Personne n’a le courage de l’arrêter, de lui rappeler qu’un pays n’a pas le droit, parce qu’il en a les moyens, d’assassiner des peuples les uns après les autres. Pas un “décideur” dans nos pays dits civilisés n’ose dire que cette nouvelle guerre folle n’a pas pour but de trouver les responsables des attentats pour les juger et les punir, c’est un prétexte, car on ne vient pas à bout du terrorisme par le terrorisme !
Comment l’ONU peut-elle laisser faire ? Il est vrai qu’il y a des précédents, par exemple, quand l’ambassadrice des états-Unis auprès de cette Organisation a dit à propos de la mort de 500.000 enfants irakiens causée pas les sanctions décidées par son pays que : « ce prix en valait la peine », elle n’a pas été limogée. Et après cela, le Prix Nobel de la Paix est attribué à l’ONU !

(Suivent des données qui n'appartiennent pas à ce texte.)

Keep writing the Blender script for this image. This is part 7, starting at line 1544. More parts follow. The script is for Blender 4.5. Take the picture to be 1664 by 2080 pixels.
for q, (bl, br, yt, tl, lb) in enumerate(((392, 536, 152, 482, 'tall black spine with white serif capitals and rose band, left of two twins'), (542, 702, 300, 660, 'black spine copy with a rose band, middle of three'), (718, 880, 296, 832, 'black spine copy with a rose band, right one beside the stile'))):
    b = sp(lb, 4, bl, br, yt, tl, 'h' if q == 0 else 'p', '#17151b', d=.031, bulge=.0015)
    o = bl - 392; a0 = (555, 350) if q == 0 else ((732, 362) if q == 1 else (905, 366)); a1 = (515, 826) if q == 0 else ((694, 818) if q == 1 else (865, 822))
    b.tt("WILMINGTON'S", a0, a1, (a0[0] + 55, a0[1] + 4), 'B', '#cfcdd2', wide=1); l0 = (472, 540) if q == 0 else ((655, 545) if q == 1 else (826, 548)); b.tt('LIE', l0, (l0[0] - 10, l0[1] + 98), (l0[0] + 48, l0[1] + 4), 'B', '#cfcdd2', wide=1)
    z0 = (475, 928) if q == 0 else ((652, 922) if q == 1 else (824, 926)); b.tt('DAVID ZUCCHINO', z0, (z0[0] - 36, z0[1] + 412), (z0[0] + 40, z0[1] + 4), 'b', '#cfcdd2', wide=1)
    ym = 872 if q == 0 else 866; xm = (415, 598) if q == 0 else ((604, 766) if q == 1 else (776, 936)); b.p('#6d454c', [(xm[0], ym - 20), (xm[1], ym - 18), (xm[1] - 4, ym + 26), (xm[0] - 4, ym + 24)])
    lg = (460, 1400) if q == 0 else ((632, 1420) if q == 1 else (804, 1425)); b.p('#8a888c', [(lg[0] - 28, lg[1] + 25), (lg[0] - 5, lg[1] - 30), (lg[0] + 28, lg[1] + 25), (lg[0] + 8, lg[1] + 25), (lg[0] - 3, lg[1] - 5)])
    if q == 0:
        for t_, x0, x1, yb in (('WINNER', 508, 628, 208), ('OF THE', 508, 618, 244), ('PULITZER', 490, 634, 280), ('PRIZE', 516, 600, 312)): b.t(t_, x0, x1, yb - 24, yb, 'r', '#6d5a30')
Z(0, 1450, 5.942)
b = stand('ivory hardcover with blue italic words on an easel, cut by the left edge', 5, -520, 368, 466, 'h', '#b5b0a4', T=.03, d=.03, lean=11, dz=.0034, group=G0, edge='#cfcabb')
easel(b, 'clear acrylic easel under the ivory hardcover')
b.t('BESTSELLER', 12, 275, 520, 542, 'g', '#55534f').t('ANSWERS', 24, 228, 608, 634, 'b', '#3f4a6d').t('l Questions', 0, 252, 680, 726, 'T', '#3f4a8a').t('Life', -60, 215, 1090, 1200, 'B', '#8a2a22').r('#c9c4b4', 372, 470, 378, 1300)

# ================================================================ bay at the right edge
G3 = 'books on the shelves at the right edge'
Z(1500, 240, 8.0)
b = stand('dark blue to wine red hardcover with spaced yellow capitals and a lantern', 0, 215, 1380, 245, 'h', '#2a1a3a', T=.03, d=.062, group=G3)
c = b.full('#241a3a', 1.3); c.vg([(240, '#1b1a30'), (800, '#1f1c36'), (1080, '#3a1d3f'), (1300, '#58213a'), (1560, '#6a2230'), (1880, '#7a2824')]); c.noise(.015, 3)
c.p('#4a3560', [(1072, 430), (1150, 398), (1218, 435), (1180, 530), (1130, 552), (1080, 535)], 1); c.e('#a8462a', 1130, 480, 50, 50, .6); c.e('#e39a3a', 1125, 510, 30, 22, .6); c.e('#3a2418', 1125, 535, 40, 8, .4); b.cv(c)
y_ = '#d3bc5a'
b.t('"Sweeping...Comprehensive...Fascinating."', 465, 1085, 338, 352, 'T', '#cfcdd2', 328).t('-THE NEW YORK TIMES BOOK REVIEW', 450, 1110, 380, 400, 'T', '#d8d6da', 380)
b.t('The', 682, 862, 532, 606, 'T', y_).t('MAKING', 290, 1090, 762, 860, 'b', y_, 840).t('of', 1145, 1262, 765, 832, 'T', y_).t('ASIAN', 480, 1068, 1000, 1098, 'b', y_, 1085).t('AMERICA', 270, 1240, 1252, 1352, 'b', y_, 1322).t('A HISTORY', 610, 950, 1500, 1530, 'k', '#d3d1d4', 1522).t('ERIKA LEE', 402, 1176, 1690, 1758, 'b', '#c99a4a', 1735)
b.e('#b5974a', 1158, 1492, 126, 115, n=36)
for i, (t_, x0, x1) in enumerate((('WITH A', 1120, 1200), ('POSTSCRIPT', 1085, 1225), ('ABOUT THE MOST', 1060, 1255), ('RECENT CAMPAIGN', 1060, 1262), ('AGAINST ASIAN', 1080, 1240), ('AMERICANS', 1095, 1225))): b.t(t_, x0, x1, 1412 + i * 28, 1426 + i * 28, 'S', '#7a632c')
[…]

Le Secrétaire des états-Unis à la Défense peut donc annoncer avec joie une nouvelle guerre froide « qui consistera en des fronts multiples pendant longtemps et requerra une pression continue par un grand nombre de pays. Nous emploierons tous les moyens… ouverts et secrets ». à quoi un ancien membre du Conseil national de sécurité se permet d’ajouter qu’après la première phase « notre attention se tournera ailleurs, vers l’Irak, l’Iran, la Syrie, le Soudan, la Libye et, pourquoi pas, l’IRA s’il était prouvé qu’elle a formé des guérilleros colombiens ». En voyant comment les états-Unis établissent et montrent leurs “preuves”, on comprend ce que signifie “justice sans limite” : la chasse aux sorcières à l’échelle mondiale. Et le spécialiste de la guerre froide ajoute sans état d’âme : « Un des bénéfices de l’opération contre les Talibans, c’est de faire passer aux autres pays le message qu’ils pourraient subir le même sort… Pour Bush… il a réorganisé son administration autour de ce combat et misé son avenir politique dessus ». Mais ce qu’il ne dit pas, c’est que son pays a aidé naguère à la mise en place des Talibans afin que l’Afghanistan, ainsi dominé, ne s’oppose pas aux intérêts américains d’y faire passer les pipe-lines qu’ils aimeraient y installer pour transporter le pétrole et le gaz de la Caspienne. L’intégrisme des Talibans ne les gênait alors pas plus que celui de l’autre grand pétrolier ami, l’Arabie Saoudite. Et cela vaut bien qu’ils s’allient à tous les pays qui méprisent les Droits de l’Homme.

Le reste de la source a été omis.